I have found myself in this place more often than I care to admit.  Yes, I know the place well. Perhaps you know it too.   It's just down the street from Pity Park, at the intersection of Overwhelmed Blvd. and Despair Drive.  Only recently have I figured out that God's advice to us to "be still", means that I actually need to stop moving.  Holding my body still is pretty easily accomplished when I put my mind to it (there's always something that always seems to need my attention though...), but quieting my mind and my heart is a different story altogether!  So, one night this week, just as I could feel myself beginning to veer onto Despair Drive, I decided to just sit down and be still.  It was very difficult at first.  Although my body was still, my mind fought relentlessly to drag it back into the whirlwind of activity I'd just stepped away from.  It was 10 PM and my daughter was still trying to complete homework.  My husband would be home any minute and I had no idea what he would eat for dinner.  To top it all off, both of the dogs were now overdue for their last trip outside for the night.  "You'd better get up and get those things done" my mind taunted, "you can pray later".  The truth was, that no matter how much my mind beckoned me back into "the ring", I was exhausted in every way possible and had no intention of leaving my spot on the sofa for at least 15 minutes.  I likened myself to a professional boxer who had just gone 10 rounds with his opponent.  I wasn't defeated, but I was tired.

So, I forced every thought out of my mind that opposed the peace and tranquility I wanted so badly.  I was getting there.  I closed my eyes and practiced some deep breathing exercises.  I had been at this intersection before too, but it wasn't nearly as easy to get to.  I was at the corner of Peaceful Place and Rebound Road.  It was quiet there - no loud horns or speedy drivers in a rush to get to their end before their beginning.  I'd gotten the being still part down pat.  Now I needed to refocus my energies on knowing that God was sovereign. "Knowing" meant releasing my stress and casting my care on Him, so I made a conscious effort to do just that.

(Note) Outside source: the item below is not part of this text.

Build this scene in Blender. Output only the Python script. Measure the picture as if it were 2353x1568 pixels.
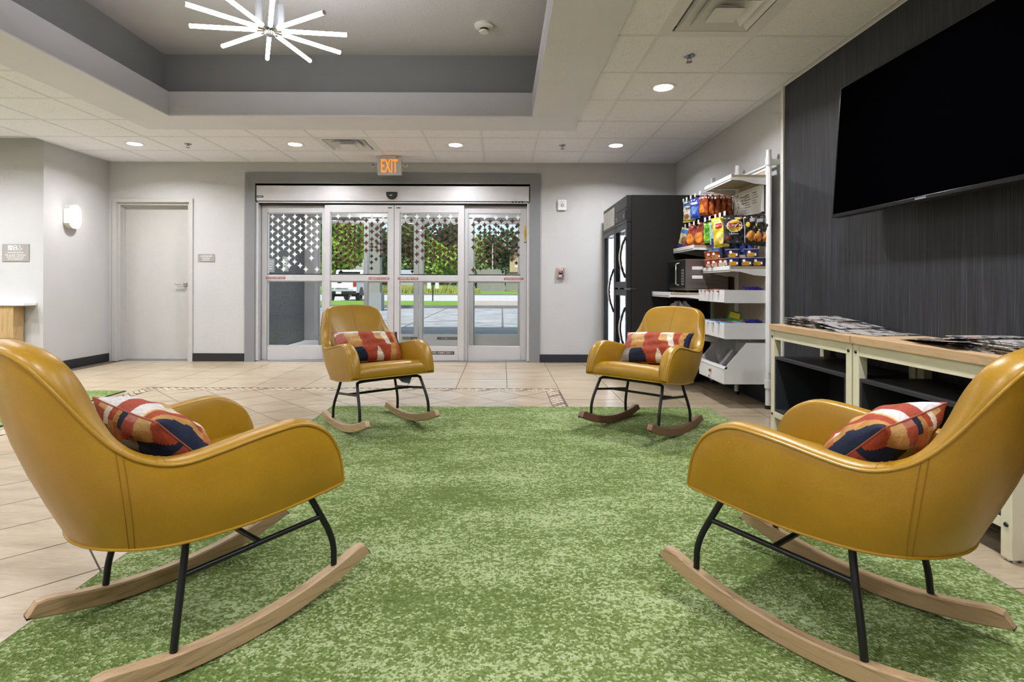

I sat quietly on the sofa that night for about 15 minutes.  My husband saw me there when he came in and wanted to know what was wrong.  "Nothing", I told him.  You see, I'd had a few minutes to reassess and redefine my position.  I couldn't really say with 100% accuracy that anything was "wrong".  Difficult, exhausting and time-consuming but not necessarily "wrong".  I was back in "the ring", and ready to go on.  Being still and reminding myself of God's sovereignty in my life had recharged my batteries!  Amen!